Readers of this newsletter know that federal and state agencies are seeking to expand joint employer status for temporary staffing firms and their customers. A recent court decision takes this to a whole other level by vastly expanding it.
In regard to labor law, the National Labor Relations Board created joint employer status in 2015, a decision that may be overturned when President Trump names two new NLRB board members to create a Republican majority.
In March the Fourth Circuit Court of Appeals issued a ruling that rejects the many different multi-factor tests used earlier by other federal courts to determine if joint employment existed in different cases. These tests range between four to 13 factors.
The Fourth Circuit said those tests wrongly focus on the relationship between employer and employee, instead of between the two would-be employers.

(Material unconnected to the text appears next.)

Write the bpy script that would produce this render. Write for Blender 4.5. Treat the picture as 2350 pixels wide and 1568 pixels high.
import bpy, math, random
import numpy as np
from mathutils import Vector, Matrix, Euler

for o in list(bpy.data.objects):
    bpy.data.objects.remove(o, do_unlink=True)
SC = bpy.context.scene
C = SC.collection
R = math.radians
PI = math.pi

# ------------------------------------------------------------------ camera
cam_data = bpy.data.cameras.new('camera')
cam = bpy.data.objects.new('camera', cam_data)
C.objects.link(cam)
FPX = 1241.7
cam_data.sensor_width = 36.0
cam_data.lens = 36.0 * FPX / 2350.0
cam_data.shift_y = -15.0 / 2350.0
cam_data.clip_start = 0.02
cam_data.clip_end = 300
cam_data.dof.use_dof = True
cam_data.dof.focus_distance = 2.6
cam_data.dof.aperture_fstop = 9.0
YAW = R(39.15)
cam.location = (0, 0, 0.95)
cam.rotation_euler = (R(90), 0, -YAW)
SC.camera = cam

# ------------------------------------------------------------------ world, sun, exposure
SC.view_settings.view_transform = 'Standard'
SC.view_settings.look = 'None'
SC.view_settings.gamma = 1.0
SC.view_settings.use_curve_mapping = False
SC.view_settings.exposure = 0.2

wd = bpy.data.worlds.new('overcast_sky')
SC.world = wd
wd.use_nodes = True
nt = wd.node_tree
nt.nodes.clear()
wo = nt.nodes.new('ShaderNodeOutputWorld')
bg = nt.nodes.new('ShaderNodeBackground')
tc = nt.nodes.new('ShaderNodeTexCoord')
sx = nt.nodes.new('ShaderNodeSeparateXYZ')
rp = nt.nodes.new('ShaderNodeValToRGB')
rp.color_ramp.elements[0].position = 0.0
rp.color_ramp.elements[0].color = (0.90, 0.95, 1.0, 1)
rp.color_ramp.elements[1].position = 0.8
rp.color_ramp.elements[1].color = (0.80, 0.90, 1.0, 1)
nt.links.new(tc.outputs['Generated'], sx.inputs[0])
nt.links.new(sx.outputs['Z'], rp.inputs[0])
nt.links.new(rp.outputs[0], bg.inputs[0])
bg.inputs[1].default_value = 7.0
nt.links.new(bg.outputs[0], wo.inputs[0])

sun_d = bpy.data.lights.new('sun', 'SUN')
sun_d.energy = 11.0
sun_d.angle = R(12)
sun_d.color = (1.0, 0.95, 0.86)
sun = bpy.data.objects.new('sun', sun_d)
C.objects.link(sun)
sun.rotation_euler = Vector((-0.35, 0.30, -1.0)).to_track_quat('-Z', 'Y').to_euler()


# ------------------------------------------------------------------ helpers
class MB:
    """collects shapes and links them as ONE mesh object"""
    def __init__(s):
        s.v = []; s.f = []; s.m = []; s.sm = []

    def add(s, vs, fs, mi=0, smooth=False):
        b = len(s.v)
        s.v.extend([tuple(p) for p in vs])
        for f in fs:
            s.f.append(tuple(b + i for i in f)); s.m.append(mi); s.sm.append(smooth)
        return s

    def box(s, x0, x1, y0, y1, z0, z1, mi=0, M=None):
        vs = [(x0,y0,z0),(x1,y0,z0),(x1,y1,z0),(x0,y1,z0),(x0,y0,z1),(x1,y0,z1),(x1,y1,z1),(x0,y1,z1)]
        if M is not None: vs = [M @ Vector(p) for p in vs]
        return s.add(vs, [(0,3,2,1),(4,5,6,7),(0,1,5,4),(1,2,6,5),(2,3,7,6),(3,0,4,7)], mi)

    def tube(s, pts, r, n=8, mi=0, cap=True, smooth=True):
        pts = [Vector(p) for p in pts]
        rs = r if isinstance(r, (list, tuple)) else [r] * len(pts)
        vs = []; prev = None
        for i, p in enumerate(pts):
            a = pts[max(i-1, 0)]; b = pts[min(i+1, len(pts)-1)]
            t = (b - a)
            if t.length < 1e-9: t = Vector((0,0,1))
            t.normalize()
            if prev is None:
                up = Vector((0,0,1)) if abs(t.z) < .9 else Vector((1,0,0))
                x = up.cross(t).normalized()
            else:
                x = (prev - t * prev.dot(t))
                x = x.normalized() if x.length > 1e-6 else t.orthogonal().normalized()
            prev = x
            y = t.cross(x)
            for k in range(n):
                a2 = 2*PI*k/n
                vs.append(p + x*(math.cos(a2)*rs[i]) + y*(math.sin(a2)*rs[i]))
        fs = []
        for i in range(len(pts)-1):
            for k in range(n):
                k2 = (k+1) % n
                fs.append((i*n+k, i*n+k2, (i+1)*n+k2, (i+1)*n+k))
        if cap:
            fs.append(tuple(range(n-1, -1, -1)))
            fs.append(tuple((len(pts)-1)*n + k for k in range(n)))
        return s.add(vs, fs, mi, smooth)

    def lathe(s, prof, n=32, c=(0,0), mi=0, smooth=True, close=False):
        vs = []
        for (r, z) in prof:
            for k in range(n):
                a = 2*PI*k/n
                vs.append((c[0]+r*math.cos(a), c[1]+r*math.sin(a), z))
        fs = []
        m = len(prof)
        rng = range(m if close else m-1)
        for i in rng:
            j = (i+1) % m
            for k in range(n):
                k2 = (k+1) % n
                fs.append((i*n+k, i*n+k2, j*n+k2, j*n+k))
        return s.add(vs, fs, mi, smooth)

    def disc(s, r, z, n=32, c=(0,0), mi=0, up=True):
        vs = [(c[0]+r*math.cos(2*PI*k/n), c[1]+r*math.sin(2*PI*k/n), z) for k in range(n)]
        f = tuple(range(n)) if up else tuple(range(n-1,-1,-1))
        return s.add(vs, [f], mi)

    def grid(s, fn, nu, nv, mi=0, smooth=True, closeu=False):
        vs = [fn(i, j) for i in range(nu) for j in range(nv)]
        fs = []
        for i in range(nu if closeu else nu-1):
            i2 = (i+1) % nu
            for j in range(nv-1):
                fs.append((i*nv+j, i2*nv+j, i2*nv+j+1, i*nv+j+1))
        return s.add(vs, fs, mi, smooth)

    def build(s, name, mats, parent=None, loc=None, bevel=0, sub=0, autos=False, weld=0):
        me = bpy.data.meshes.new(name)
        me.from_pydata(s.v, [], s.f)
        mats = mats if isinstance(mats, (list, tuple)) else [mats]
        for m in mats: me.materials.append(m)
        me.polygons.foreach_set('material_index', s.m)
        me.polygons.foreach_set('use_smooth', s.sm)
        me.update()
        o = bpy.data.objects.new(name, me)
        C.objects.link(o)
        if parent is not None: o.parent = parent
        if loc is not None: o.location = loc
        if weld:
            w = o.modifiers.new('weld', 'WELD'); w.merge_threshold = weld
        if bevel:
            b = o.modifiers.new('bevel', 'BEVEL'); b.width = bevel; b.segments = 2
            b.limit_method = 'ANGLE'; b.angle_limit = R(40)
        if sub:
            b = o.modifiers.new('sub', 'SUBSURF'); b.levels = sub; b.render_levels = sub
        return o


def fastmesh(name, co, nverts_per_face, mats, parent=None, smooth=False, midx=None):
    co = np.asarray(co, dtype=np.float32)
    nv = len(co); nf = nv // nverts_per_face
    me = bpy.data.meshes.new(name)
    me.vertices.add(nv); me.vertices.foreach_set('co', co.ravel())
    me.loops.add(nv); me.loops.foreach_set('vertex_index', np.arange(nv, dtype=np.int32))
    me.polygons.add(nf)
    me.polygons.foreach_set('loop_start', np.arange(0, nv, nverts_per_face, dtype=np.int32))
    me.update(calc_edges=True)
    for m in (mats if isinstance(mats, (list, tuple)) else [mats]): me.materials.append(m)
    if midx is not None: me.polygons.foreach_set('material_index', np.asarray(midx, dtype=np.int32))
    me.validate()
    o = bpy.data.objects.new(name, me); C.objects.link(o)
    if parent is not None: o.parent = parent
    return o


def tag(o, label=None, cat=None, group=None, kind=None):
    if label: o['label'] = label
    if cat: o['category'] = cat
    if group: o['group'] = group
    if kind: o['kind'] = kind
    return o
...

The court said those tests wrongly focus on whether workers are “economically dependent” on the temp customer, which “reflects a failure to distinguish the joint employment inquiry from the separate, employee-independent contractor inquiry.”

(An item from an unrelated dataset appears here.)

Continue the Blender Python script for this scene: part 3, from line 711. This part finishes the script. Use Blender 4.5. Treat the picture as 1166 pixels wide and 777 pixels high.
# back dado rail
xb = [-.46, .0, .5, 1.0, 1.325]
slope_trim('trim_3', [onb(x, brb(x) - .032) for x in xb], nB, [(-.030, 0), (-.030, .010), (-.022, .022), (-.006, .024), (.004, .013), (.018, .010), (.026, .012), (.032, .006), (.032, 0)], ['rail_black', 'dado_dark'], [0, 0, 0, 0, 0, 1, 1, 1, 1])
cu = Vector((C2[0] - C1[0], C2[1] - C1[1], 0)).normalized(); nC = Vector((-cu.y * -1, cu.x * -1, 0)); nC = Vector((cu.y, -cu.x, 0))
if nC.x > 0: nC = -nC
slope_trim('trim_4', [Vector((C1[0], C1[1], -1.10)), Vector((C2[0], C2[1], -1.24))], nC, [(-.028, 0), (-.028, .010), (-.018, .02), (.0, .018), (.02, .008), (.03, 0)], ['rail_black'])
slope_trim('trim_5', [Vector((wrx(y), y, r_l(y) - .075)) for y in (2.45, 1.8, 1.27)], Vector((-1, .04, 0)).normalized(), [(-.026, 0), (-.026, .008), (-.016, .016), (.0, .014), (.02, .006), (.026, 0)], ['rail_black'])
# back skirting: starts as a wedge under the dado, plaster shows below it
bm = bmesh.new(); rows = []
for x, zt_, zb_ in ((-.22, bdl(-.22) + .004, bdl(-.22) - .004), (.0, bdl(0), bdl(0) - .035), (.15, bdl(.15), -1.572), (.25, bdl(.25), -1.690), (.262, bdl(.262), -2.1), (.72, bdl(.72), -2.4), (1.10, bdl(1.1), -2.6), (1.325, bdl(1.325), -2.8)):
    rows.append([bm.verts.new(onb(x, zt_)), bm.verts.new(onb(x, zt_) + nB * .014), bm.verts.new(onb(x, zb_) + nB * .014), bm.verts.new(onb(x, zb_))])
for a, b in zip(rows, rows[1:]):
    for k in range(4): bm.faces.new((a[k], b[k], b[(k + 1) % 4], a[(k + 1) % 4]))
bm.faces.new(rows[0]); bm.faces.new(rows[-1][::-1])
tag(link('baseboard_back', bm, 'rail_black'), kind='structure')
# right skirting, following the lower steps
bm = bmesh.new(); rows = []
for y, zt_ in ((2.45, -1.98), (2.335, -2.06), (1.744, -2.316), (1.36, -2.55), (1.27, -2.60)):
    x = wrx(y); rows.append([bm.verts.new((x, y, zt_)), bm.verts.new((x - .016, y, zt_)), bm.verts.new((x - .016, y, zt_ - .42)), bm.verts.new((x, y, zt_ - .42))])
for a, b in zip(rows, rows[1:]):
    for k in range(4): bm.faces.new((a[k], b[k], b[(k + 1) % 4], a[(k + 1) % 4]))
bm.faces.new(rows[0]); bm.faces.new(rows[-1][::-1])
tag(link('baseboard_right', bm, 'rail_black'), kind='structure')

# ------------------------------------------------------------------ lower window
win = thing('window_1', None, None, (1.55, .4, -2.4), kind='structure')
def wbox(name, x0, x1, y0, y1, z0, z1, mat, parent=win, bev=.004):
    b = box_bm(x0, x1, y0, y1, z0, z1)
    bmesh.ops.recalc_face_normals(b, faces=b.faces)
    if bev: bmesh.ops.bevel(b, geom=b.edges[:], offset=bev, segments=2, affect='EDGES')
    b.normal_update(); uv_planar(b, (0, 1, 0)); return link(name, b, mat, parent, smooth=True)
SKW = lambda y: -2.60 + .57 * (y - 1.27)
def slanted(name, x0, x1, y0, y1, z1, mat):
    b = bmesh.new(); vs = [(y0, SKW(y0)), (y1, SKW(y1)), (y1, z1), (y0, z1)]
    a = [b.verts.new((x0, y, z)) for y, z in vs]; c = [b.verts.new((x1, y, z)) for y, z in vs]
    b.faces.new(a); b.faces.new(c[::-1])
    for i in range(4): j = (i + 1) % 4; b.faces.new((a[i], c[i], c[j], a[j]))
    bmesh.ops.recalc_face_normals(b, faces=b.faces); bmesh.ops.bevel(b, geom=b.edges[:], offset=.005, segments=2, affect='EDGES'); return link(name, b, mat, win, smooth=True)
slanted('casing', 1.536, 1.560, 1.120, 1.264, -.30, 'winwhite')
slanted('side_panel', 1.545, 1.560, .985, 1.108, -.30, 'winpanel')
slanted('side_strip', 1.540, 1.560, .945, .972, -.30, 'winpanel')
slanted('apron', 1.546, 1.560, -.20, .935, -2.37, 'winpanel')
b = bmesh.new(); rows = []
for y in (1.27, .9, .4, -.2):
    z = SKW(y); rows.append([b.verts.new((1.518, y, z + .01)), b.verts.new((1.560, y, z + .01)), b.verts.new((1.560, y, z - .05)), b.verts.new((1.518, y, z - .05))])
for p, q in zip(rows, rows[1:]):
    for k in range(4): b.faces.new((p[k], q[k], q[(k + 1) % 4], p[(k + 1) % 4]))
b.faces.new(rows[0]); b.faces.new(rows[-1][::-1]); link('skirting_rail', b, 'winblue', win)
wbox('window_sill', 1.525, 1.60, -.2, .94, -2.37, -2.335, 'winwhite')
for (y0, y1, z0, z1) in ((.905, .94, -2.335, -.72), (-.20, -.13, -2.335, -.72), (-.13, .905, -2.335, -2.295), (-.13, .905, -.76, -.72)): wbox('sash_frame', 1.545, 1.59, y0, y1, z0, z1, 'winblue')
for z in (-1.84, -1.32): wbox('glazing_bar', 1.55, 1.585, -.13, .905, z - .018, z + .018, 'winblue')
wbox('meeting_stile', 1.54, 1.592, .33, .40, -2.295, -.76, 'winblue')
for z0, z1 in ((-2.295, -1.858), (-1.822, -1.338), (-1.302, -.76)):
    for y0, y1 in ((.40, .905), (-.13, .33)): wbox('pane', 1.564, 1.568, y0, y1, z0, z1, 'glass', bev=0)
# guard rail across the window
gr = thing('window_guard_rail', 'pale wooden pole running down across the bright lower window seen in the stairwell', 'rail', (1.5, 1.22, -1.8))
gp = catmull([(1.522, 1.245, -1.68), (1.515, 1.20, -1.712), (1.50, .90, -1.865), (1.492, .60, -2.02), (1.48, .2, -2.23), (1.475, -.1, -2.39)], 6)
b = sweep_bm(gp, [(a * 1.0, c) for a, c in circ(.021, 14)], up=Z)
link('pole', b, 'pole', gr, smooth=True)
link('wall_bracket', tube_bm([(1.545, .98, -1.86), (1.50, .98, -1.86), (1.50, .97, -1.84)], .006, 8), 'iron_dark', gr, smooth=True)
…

Inquiries should address the relationship between the firm that uses and benefits from the services of workers, and the party that hires or assigns the workers to that employer, the court held.
The new test is significantly broader than the joint employer standards currently used by the EEOC, NLRB, DOL, and other federal courts because it assumes that the two entities are joint employers unless they can show that they are “completely disassociated” from one another, said Brittany Buccellato of the law firm of Akerman LLP.
Although the decision only applies in Maryland, Virginia, North Carolina and South Carolina, employers should be aware of the risk of joint employer liability, she warned.